私ことまさいよしなりが今週お持ちしたのはこちらです。
モーツァルト: 歌劇『魔笛』より「夜の女王のアリア」
/フローレンス・フォスター・ジェンキンス(ソプラノ) [1938年]
いよいよ夏本番を迎え、お子さんたちはさっそく夏休みを
満喫していることと思います。そこでこのコーナーでも、
夏休みらしくのびのびとした、自由で何者にも囚われない
オンリーワンの表現を成し得たレコードをご用意しました。
それは、往年のアメリカのソプラノ歌手、フローレンス・
フォスター・ジェンキンスが1938年に残したSP音源です。
この人は1868年生まれ。
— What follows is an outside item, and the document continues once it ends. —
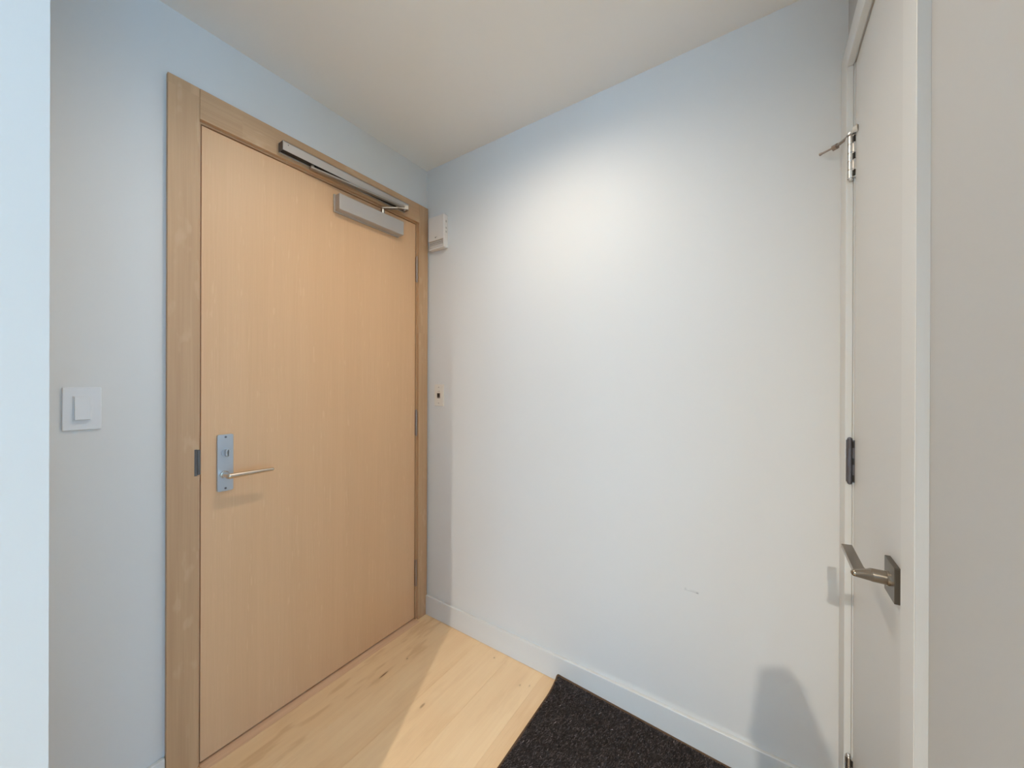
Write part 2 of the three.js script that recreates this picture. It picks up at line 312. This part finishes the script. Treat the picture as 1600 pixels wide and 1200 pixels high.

44歳にして初めてリサイタルを
開き、その独創的で誰にも真似のできない歌唱スタイルで
当時のクラシック界や多くの聴衆に圧倒的なショックを与え、
アメリカで彼女を知らない者はいないという程の認知度を
得ていました。また、若い才能の育成のために基金を設立
するなど音楽への惜しみない情熱を持っていた彼女は、
周りを陽気にさせる持ち前の天真爛漫な性格もあって
たくさんの熱心なファンを獲得し、最晩年の1944年における
カーネギー・ホールでのライブに至るまで高い人気を誇って
いた、今や伝説のソプラノ歌手なのです。彼女は誰にも
負けない音楽に対する愛情と、自分の歌への信念、そして
音楽で周りを幸せにするという心からの願いを持っていた、
素晴らしい歌手でした。そんな彼女に足りなかったものは
たったふたつ、音程の正しさとリズム感だけだったのです。